… but isn’t it a little bit your fault, really?
jeff parker and i went to the same graduate program but i never knew him. he graduated before i got there. and yet it seemed like everyone there had known him, or has known him since, and has had good things to say about him, and so, when his first novel, ovenman, came out long after even i had left graduate school, i bought it, out of solidarity with him for having braved three winters in syracuse (even though they weren’t the same three winters i had braved, one of which came within a tenth of an inch of breaking the record for all time snowiest), and for publishing with a relatively independent press, and because people had good things to say about it, the novel, as well.
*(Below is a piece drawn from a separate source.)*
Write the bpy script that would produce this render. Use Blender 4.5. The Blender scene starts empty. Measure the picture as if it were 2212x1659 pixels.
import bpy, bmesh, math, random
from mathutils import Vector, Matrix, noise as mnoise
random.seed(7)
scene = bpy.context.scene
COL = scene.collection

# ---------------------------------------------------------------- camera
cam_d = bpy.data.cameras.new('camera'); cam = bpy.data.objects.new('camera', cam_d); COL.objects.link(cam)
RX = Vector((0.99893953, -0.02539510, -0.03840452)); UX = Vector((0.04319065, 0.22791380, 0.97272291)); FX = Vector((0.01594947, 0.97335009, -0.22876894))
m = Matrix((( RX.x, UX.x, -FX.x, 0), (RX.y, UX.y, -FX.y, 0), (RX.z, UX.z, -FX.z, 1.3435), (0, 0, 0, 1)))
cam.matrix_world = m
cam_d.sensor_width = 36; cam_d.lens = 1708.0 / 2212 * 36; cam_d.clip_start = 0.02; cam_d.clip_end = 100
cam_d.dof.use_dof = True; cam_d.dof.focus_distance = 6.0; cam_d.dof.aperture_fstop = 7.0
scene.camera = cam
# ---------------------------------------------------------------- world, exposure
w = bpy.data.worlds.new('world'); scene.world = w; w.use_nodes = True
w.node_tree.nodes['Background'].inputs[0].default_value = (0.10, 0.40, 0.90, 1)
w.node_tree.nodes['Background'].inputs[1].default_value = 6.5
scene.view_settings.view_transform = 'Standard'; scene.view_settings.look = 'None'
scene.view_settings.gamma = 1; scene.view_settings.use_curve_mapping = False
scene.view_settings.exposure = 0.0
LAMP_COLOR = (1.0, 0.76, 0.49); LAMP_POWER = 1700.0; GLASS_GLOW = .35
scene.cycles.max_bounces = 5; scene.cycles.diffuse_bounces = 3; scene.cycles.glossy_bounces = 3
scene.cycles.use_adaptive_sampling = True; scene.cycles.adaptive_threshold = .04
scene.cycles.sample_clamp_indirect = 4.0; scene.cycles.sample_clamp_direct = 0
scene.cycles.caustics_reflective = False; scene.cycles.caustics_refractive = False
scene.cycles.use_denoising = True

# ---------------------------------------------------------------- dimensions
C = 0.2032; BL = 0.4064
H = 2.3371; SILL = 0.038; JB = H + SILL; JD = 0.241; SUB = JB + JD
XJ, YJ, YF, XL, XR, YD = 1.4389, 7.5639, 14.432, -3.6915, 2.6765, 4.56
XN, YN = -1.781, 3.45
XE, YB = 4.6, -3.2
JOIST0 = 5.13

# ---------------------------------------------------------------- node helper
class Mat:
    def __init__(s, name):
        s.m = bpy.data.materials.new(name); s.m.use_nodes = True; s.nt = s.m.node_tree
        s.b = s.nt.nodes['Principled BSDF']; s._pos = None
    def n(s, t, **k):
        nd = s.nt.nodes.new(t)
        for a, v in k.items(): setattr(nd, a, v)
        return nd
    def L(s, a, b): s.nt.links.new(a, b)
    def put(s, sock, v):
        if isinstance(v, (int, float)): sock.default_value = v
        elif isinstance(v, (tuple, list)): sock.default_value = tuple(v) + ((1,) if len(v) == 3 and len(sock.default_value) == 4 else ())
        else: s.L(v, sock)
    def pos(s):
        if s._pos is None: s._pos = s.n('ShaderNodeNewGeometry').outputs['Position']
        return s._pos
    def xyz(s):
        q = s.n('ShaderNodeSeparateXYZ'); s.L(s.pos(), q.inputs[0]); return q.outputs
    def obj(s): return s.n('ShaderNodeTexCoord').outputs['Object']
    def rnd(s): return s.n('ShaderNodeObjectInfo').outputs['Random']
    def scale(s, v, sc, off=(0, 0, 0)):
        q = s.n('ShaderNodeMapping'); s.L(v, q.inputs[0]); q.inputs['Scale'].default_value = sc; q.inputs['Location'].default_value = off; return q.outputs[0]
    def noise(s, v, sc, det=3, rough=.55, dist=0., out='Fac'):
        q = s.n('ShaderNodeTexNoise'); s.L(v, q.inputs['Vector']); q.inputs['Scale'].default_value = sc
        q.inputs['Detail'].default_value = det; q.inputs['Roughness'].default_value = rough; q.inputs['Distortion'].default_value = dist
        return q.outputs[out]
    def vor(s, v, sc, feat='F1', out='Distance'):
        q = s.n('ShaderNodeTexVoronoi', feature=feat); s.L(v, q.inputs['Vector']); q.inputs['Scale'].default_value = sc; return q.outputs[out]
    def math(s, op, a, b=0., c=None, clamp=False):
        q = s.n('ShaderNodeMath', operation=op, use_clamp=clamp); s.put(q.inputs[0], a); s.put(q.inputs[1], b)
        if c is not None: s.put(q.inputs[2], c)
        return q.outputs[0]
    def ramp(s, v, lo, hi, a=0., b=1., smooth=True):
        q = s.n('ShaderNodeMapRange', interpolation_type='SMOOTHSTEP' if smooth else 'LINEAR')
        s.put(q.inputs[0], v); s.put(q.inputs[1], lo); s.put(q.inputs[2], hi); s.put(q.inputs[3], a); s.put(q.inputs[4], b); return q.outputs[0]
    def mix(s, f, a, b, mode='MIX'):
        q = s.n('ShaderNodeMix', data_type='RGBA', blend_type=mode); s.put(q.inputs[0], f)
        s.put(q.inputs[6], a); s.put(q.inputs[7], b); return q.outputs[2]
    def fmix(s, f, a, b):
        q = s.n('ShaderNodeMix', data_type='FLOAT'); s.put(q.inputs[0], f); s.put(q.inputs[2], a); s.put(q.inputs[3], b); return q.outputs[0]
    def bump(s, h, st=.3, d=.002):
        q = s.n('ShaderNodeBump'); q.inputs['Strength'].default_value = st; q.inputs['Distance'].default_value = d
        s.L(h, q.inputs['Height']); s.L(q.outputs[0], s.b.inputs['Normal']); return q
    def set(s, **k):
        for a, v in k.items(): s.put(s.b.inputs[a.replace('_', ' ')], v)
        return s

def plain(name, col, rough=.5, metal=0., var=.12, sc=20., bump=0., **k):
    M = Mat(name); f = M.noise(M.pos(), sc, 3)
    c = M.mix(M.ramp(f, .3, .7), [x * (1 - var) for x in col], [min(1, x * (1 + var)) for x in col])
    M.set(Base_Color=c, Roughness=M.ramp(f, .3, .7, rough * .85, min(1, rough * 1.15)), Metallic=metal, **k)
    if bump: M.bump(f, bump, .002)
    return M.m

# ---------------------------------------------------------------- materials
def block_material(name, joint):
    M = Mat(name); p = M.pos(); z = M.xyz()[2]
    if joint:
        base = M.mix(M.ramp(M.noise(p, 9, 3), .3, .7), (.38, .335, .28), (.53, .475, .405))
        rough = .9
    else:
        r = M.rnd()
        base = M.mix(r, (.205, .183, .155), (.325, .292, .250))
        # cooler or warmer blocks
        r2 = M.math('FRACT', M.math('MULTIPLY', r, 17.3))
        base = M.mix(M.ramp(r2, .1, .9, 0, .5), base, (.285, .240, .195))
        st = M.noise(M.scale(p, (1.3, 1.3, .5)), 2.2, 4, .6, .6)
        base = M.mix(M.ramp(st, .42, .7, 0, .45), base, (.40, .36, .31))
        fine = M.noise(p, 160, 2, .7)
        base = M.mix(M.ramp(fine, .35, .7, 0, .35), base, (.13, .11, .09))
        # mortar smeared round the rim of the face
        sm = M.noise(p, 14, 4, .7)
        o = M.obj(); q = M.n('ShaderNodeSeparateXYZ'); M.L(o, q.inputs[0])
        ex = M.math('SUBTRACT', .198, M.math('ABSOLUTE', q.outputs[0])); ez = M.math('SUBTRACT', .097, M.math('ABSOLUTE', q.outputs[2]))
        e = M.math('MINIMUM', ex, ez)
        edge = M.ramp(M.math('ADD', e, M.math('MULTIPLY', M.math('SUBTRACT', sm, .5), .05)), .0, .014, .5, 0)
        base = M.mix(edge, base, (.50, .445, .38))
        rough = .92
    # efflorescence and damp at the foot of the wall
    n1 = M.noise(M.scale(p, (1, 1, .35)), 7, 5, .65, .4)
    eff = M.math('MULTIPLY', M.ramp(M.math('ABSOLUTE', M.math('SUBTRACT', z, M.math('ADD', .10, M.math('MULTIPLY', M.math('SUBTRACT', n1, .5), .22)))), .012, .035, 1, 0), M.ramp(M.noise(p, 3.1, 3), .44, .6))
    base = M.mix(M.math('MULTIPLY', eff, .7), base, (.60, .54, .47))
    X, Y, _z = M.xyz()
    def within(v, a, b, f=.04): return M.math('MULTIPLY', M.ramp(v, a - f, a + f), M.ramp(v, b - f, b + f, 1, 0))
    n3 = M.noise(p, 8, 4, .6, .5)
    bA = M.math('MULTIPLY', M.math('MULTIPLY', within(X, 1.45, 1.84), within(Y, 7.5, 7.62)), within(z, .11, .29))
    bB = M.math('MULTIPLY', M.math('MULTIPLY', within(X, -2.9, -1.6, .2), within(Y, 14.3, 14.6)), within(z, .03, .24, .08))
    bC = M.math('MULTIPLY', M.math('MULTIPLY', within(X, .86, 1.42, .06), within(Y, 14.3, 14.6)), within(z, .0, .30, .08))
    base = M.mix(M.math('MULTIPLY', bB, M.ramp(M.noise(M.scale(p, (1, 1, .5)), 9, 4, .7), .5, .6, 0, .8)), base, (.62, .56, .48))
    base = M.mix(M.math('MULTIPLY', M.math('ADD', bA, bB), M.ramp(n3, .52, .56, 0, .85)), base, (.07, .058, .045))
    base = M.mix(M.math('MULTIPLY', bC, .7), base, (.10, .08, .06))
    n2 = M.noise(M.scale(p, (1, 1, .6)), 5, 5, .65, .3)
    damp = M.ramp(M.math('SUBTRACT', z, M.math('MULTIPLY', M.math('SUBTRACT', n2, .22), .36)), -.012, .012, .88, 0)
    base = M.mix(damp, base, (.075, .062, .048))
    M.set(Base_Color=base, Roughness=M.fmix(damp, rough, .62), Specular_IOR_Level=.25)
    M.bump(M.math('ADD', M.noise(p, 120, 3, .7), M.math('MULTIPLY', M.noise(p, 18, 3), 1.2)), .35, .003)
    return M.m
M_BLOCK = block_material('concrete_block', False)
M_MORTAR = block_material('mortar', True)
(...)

but then i didn’t read it, because the good things people were saying weren’t really good enough. they weren’t bad. in fact, i think the word i heard most often was “fun.” my friends will tell you i’m not against fun — they might actually tell you that i’m way into it — but i don’t mind saying that i’m usually looking for more than that from a book, because, let’s face it, the “fun” of a book can’t really compare to the fun of, for examples, dancing your ass off in a dense crowd of strangers, sitting on a stoop with your friends and some beers, or going out to dinner with your wife, all of which examples are regularly available to me and which compete with my book time.
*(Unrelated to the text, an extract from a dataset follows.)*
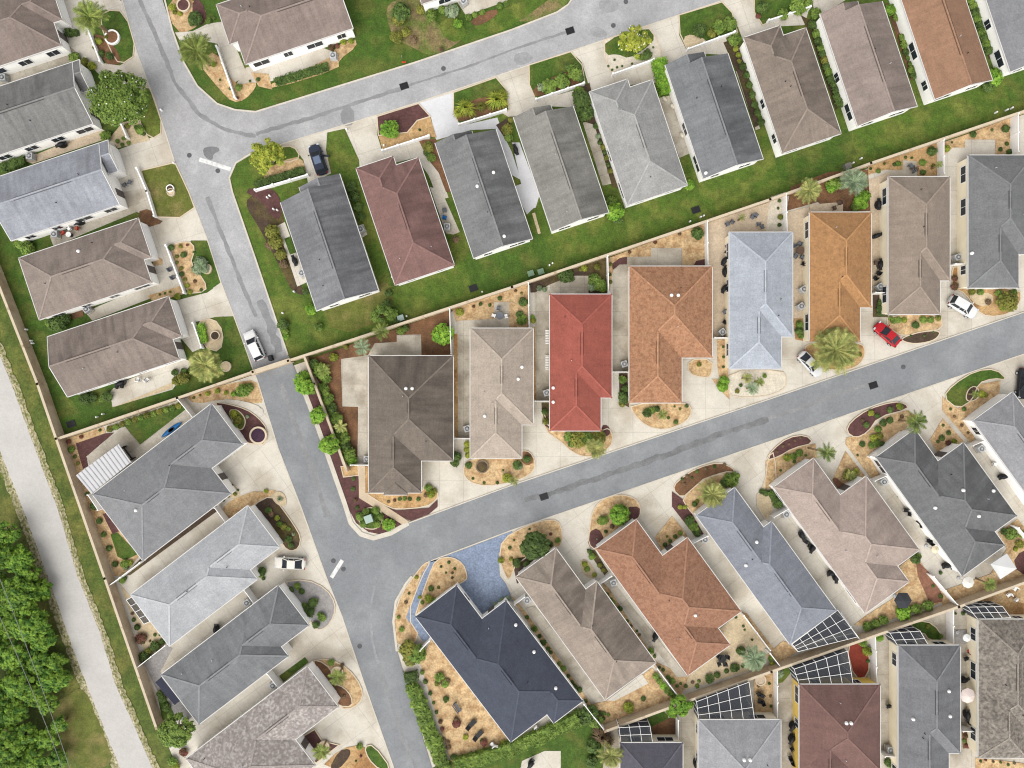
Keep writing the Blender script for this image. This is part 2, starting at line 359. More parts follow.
# lawn strip between the upper row and the wall, mown property by property
def q(u0, v0, u1, v1, c=.948, s=.317): return [(c*u+s*v, -s*u+c*v) for u, v in ((u0,v0),(u1,v0),(u1,v1),(u0,v1))]
for i, (u0, u1, k) in enumerate(((208,278,'lwo'),(278,357,'lwn'),(357,440,'lwd'),(440,520,'lwn'),(520,602,'lwn'),(602,684,'lwn'),(684,764,'lwd'),(764,846,'lwn'),(846,926,'lwn'),(926,1030,'lwd'))):
    surf('lawn', q(u0, 380, u1, (438 - (u0-208)*0.0145) if i else 426), k, 0.4, 1, lip=0)
B = []      # name, tile, polygon, material, layer, smooth, edging
def bed(n, c, r, s, k, ly=2, sm=1, e=0): surf(n, T(c, r, s), k, ly, sm, e)
for e_ in (road_up[:10], [(276,146),(418.5,102.5),(512,71),(724.5,0),(760,-14)]):
    mb_ = MB(); ribbon(mb_, W2([(x-4 if e_[0][0] < 200 else x+1, y+2) for x, y in e_]), 1.5, -0.02, 0.033); struct(mb_.build('apron', M['con']))
# --- left column lots
bed('driveway',0,0,'250,0 480,0 498,42 420,40 345,60 355,120 410,250 300,230 255,140 290,110','con',1,0)
bed('lawn',0,0,'420,40 500,45 550,215 480,262 440,200 400,90','lwd',2,1,1)
bed('mulch_bed',0,0,'365,130 430,150 480,220 480,262 410,252','brn',3,1)
bed('driveway',0,0,'330,235 410,252 480,262 550,217 605,350 550,350 400,300','con',1,0)
bed('lawn',0,0,'575,350 605,352 658,525 600,560 550,470 560,400','lwn',2,1,1)
bed('gravel_bed',0,0,'440,550 490,490 550,475 600,560 470,592','tan',2,0)
bed('driveway',0,0,'395,505 440,540 470,600 660,530 720,660 560,680 590,768 480,768 430,560','con',1,0)
bed('patio',0,0,'0,265 280,185 330,230 0,345','old',1,0)
bed('patio',0,0,'90,640 395,515 445,548 130,655','pnk',1,0)
bed('lawn',0,0,'565,682 700,650 755,768 778,830 720,870 620,868','lwo',2,0,1)
bed('patio',0,1,'490,0 610,-20 622,100 545,80 340,165 215,220 200,180 480,60','old',1,0)
bed('gravel_bed',0,1,'545,80 600,65 622,105 660,120 580,145','brn',2,1)
bed('driveway',0,1,'560,125 775,60 825,190 765,197 670,215 740,405 640,392 600,260','con',1,0)
bed('gravel_bed',0,1,'668,215 755,194 782,225 760,290 820,355 826,398 740,408','snd',2,1,1)
bed('lawn',0,1,'762,194 830,194 885,360 822,404 828,370 780,300 784,225','lwd',2,0)
bed('patio',0,1,'340,480 610,365 735,365 590,430 370,515','con',1,0)
bed('gravel_bed',0,1,'590,415 720,375 738,407 615,442','snd',2,0)
bed('gravel_bed',0,1,'270,485 330,465 335,495 290,510','brn',2,0)
bed('driveway',0,1,'680,440 830,402 885,362 937,495 860,500 780,520 812,622 770,640 720,580','con',1,0)
bed('gravel_bed',0,1,'785,520 855,503 895,560 882,640 815,622','tan',2,1,1)
bed('lawn',0,1,'858,500 937,497 1010,715 900,755 880,650 897,560','lwd',2,0)
bed('patio',0,1,'470,768 730,665 770,680 690,790 450,860 440,800','con',1,0)
bed('gravel_bed',0,1,'600,800 690,760 690,785 450,862','tan',2,0)
bed('gravel_bed',0,1,'625,255 650,270 650,290 590,300 600,280','snd',2,0)
# --- across the top street
bed('gravel_bed',0,0,'655,0 800,0 830,60 765,125 702,128','snd',1,1)
bed('mulch_bed',0,0,'770,0 805,0 830,70 800,110 770,60','mul',2,1)
bed('driveway',0,0,'700,130 770,125 830,95 900,85 990,300 930,335 870,175 760,150 725,170','con',1,0)
bed('gravel_bed',0,0,'790,250 870,195 932,345 1024,325 1024,350 980,400 930,410 880,360','snd',2,1)
bed('patio',1,0,'-40,270 250,185 305,205 300,240 60,325 -80,340','con',1,0)
bed('gravel_bed',1,0,'60,330 300,235 320,185 395,150 405,185 330,240 332,275 65,357','snd',2,1)
bed('gravel_bed',1,0,'-20,290 50,295 65,358 10,345','snd',2,0)
bed('dry_ground',1,0,'510,0 680,-10 720,110 850,130 800,180 700,230 620,185 540,150','dry',1,2)
bed('lawn',1,0,'720,100 780,60 830,90 845,150 780,175','lwn',2,2)
bed('patio',1,0,'800,0 1040,-20 1000,5 840,62','con',2,0)
bed('lawn',1,0,'860,85 1024,20 1250,-60 1020,110 900,145','lwn',1,1)
bed('mulch_bed',1,0,'850,80 960,30 970,60 880,110','brn',2,1)
bed('dry_ground',2,0,'0,40 80,-20 250,-30 200,40 40,100','dry',1,1)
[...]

dare i say i’m actually looking for some kind of edification from most of the books i read? the aesthete i once was would kick my face in. he was about 70 pounds heavier than me, a non-effete aesthete. let’s get away from me, all of them, and just say that some of the compliments sounded a little condescending, if not back-handed.
which sucks, because the thing is, this is a book deserving of really high compliments. and when i was first reading it i got a little peeved at my friends who didn’t recommend it strongly enough. but as i went on, i developed a theory as to why nobody talked about it well:
if you try to describe any event in the book you will sound like a total douche. i know because i tried about three times before i finally gave up, realizing i was doing more harm than good.
so rather than try to describe anything concrete, let me say two things.

it was either this or decide where to get dinner.
1. this book is incredibly well written. but it’s written in such a subtle way that you might not notice it, and if you do, and then you try to describe it, you might, again, risk sounding like a douche. so, rather than analyze or explain, let me show you the sequence, which falls on the second page of the novel, that sold me for good:
Last time I went before a judge — that time to take care of over two K in parking tickets, a figure he dropped to five hundred, a figure i’ve yet to pay — he said to me, “Son, this represents a serious caricature flaw.” His Southern made certain words come out more syllabled.
if you can take it from me that this doesn’t come across as mannered or flashy in context, and just appreciate the rhythm and comic timing of the sentences and sensibility, and still not see the brilliance here, then i hate you.
but sentences aren’t everything, with all due respect to gary lutz (seriously, tons of respect, just found this essay a little much) (the fat aesthete i once was loved it, though), so we move to the second thing:
2. i expected parker’s protagonist, when thinfinger (also not as bad as it sounds in context), to be a loveable loser, and to tell the truth, i’m getting tired of loveable losers, so tired i might have to address the issue at a later date. by loveable loser i mean the kind of down on his (it’s always a him) luck sucker you just can’t help but root for. the loveable loser is a caricature of pathetic, a caricature so you don’t have to acknowledge how pathetic you are, whoever you are. he’s a cartoon that makes you feel better about yourself. i’ll do more about him another time.
for now i’ll say that when thinfinger is pathetic, but not a caricature of pathetic, loveable (maybe) and a loser (sure), but not a loveable loser. he’s ambivalent, but also amoral, and he takes agency, which makes the book much, much darker than any of the reviews let on. unfortunately, i can’t risk describing that here.
so how can i reinforce my case? two things i can say that are pretty much undeniable:
1. while the book does its own thing, it shows the influence of padgett powell’s edisto, which, with that qualifier (that it still does its own thing) is one of the highest endoresements i can give.
2. there are gorgeous descriptions of menial labor here. and i don’t want to give you examples. i want you to see them in context. they will make you hate your neighbor so much less.
How is this my fault?
Can’t you see how you’ve disappointed me most of all?
Ovenman is set in Florida. Florida, Gruber. And you didn’t render judgment one way or another.
I don’t know how I’ll ever trust you again.